WHAT YOU HAVE TO DO => Nothing after the line with "scene.camera = cam" belongs in the copy; extract the lines below from the top through that line, pictures left out.
* START SOURCE DATA *
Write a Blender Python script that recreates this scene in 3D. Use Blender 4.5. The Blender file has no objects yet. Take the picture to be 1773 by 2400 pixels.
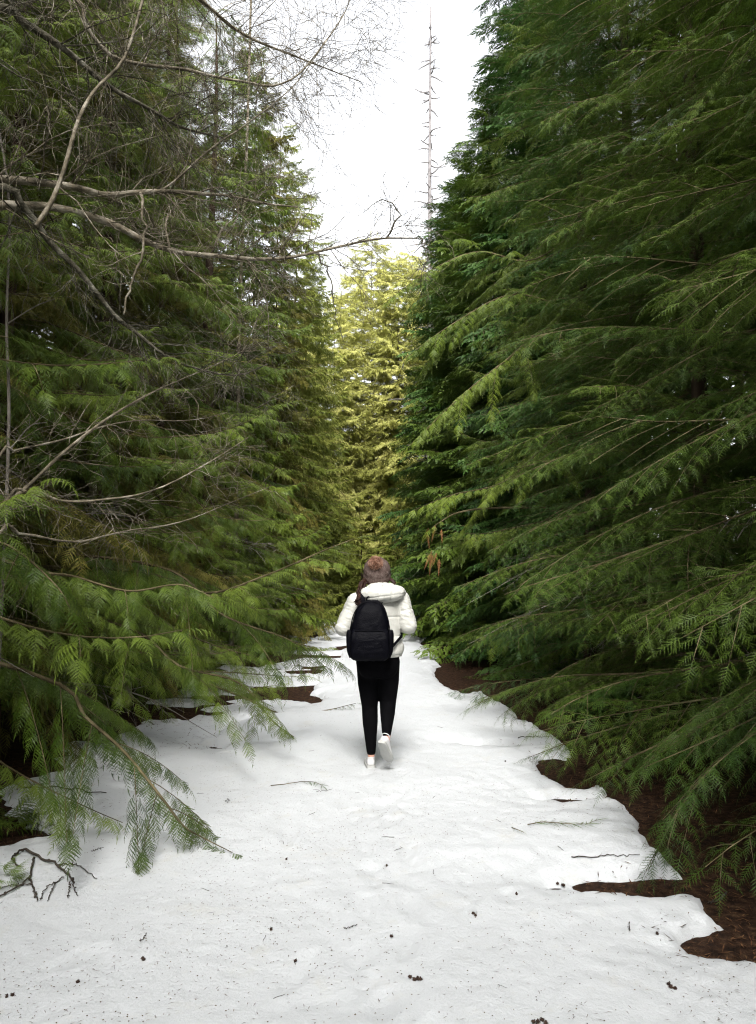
import bpy, math, random
import numpy as np
from mathutils import Vector, Matrix, Euler

# ------------------------------------------------------------------ camera, world, sun, exposure
scene = bpy.context.scene
C = scene.collection
PITCH = math.radians(5.0)
CAM_Z = 1.5
cam_data = bpy.data.cameras.new('camera')
cam = bpy.data.objects.new('camera', cam_data)
C.objects.link(cam)
cam.location = (0, 0, CAM_Z)
cam.rotation_euler = (math.radians(90) + PITCH, 0, 0)
cam_data.sensor_fit = 'VERTICAL'
cam_data.sensor_height = 36.0
cam_data.lens = 26.0
cam_data.clip_start = 0.05
cam_data.clip_end = 600
scene.camera = cam

SUN_EL, SUN_AZ = math.radians(48), math.radians(181)      # azimuth measured from +Y towards +X
w = bpy.data.worlds.new('World')
scene.world = w
w.use_nodes = True
wn, wl = w.node_tree.nodes, w.node_tree.links
wn.clear()
wo = wn.new('ShaderNodeOutputWorld')
bg = wn.new('ShaderNodeBackground')
sky = wn.new('ShaderNodeTexSky')
sky.sky_type = 'NISHITA'
sky.sun_disc = False
sky.sun_elevation = SUN_EL
sky.sun_rotation = SUN_AZ
sky.air_density = 1.0
sky.dust_density = 4.0
hs = wn.new('ShaderNodeHueSaturation')
hs.inputs['Saturation'].default_value = 0.12
wl.new(sky.outputs[0], hs.inputs['Color'])
wl.new(hs.outputs[0], bg.inputs['Color'])
bg.inputs['Strength'].default_value = 0.15
wl.new(bg.outputs[0], wo.inputs['Surface'])

sd = bpy.data.lights.new('sun', 'SUN')
sd.energy = 0.85
sd.angle = math.radians(18)
sd.color = (1.0, 0.97, 0.92)
sun = bpy.data.objects.new('sun', sd)
C.objects.link(sun)
sdir = Vector((math.cos(SUN_EL) * math.sin(SUN_AZ), math.cos(SUN_EL) * math.cos(SUN_AZ), math.sin(SUN_EL)))
sun.rotation_euler = sdir.to_track_quat('Z', 'Y').to_euler()
sun.location = (0, 0, 30)

scene.view_settings.view_transform = 'Standard'
scene.view_settings.look = 'None'
scene.view_settings.exposure = 2.1
scene.view_settings.gamma = 1.0
scene.view_settings.use_curve_mapping = False
scene.cycles.max_bounces = 5
scene.cycles.diffuse_bounces = 2
scene.cycles.glossy_bounces = 2
scene.cycles.transmission_bounces = 3
scene.cycles.use_denoising = True
scene.cycles.denoiser = 'OPENIMAGEDENOISE'
scene.cycles.denoising_input_passes = 'RGB_ALBEDO_NORMAL'
scene.cycles.denoising_prefilter = 'NONE'
scene.cycles.use_adaptive_sampling = False
scene.cycles.filter_width = 1.15


def at(px, py, Y):
    """the world point at depth Y behind photograph pixel (px, py)"""
    d = Vector(((px - 886.5) / 1733.0, 1.0, (1200.0 - py) / 1733.0))
    c, s = math.cos(PITCH), math.sin(PITCH)
    y, z = d.y * c - d.z * s, d.y * s + d.z * c
    k = Y / y
    return np.array((d.x * k, Y, CAM_Z + z * k))


# ------------------------------------------------------------------ materials
def mat(name):
    m = bpy.data.materials.new(name)
    m.use_nodes = True
    nt = m.node_tree
    nt.nodes.clear()
    out = nt.nodes.new('ShaderNodeOutputMaterial')
    return m, nt.nodes, nt.links, out


def leaf_mat(name, dark, light, back, sheen=0.35, rough=0.42, trans=0.22, back_amt=0.5):
    m, n, l, out = mat(name)
    oi = n.new('ShaderNodeObjectInfo')
    geo = n.new('ShaderNodeNewGeometry')
    no = n.new('ShaderNodeTexNoise'); no.inputs['Scale'].default_value = 5.0; no.inputs['Detail'].default_value = 4
    l.new(geo.outputs['Position'], no.inputs['Vector'])
    add = n.new('ShaderNodeMath'); add.operation = 'MULTIPLY_ADD'
    l.new(oi.outputs['Random'], add.inputs[0]); add.inputs[1].default_value = 0.75
    l.new(no.outputs['Fac'], add.inputs[2])
    sub = n.new('ShaderNodeMath'); sub.operation = 'SUBTRACT'; sub.use_clamp = True
    l.new(add.outputs[0], sub.inputs[0]); sub.inputs[1].default_value = 0.38
    mx = n.new('ShaderNodeMix'); mx.data_type = 'RGBA'
    l.new(sub.outputs[0], mx.inputs['Factor'])
    mx.inputs['A'].default_value = (*dark, 1); mx.inputs['B'].default_value = (*light, 1)
    mb = n.new('ShaderNodeMix'); mb.data_type = 'RGBA'
    bf = n.new('ShaderNodeMath'); bf.operation = 'MULTIPLY'; bf.inputs[1].default_value = back_amt
    l.new(geo.outputs['Backfacing'], bf.inputs[0])
    l.new(bf.outputs[0], mb.inputs['Factor'])
    l.new(mx.outputs['Result'], mb.inputs['A']); mb.inputs['B'].default_value = (*back, 1)
    p = n.new('ShaderNodeBsdfPrincipled')
    l.new(mb.outputs['Result'], p.inputs['Base Color'])
    p.inputs['Roughness'].default_value = rough
    p.inputs['Specular IOR Level'].default_value = sheen
    t = n.new('ShaderNodeBsdfTranslucent')
    l.new(mx.outputs['Result'], t.inputs['Color'])
    ms = n.new('ShaderNodeMixShader'); ms.inputs[0].default_value = trans
    l.new(p.outputs[0], ms.inputs[1]); l.new(t.outputs[0], ms.inputs[2])
    l.new(ms.outputs[0], out.inputs['Surface'])
    return m


def noisy_mat(name, cols, scale=8.0, rough=0.8, bump=0.0, bump_scale=40.0, spec=0.3, detail=5, coord='Object', stretch=None, obj_random=0.0):
    """principled with a noise driven colour ramp and bump"""
    m, n, l, out = mat(name)
    tc = n.new('ShaderNodeTexCoord')
    mp = n.new('ShaderNodeMapping')
    if stretch: mp.inputs['Scale'].default_value = stretch
    l.new(tc.outputs[coord], mp.inputs['Vector'])
    no = n.new('ShaderNodeTexNoise'); no.inputs['Scale'].default_value = scale; no.inputs['Detail'].default_value = detail
    l.new(mp.outputs[0], no.inputs['Vector'])
    cr = n.new('ShaderNodeValToRGB')
    e = cr.color_ramp.elements
    k = len(cols)
    for i, c in enumerate(cols):
        pos = 0.3 + 0.4 * i / max(1, k - 1)
        if i < 2:
            e[i].position = pos; e[i].color = (*c, 1)
        else:
            q = e.new(pos); q.color = (*c, 1)
    l.new(no.outputs['Fac'], cr.inputs['Fac'])
    p = n.new('ShaderNodeBsdfPrincipled')
    l.new(cr.outputs['Color'], p.inputs['Base Color'])
    p.inputs['Roughness'].default_value = rough
    p.inputs['Specular IOR Level'].default_value = spec
    if bump:
        nb = n.new('ShaderNodeTexNoise'); nb.inputs['Scale'].default_value = bump_scale; nb.inputs['Detail'].default_value = 4
        l.new(mp.outputs[0], nb.inputs['Vector'])
        b = n.new('ShaderNodeBump'); b.inputs['Strength'].default_value = bump; b.inputs['Distance'].default_value = 0.02
        l.new(nb.outputs['Fac'], b.inputs['Height'])
        l.new(b.outputs[0], p.inputs['Normal'])
    l.new(p.outputs[0], out.inputs['Surface'])
    return m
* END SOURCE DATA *
ANSWER FOR THIS EXERCISE =>
Write a Blender Python script that recreates this scene in 3D. Use Blender 4.5. The Blender file has no objects yet. Take the picture to be 1773 by 2400 pixels.
import bpy, math, random
import numpy as np
from mathutils import Vector, Matrix, Euler

# ------------------------------------------------------------------ camera, world, sun, exposure
scene = bpy.context.scene
C = scene.collection
PITCH = math.radians(5.0)
CAM_Z = 1.5
cam_data = bpy.data.cameras.new('camera')
cam = bpy.data.objects.new('camera', cam_data)
C.objects.link(cam)
cam.location = (0, 0, CAM_Z)
cam.rotation_euler = (math.radians(90) + PITCH, 0, 0)
cam_data.sensor_fit = 'VERTICAL'
cam_data.sensor_height = 36.0
cam_data.lens = 26.0
cam_data.clip_start = 0.05
cam_data.clip_end = 600
scene.camera = cam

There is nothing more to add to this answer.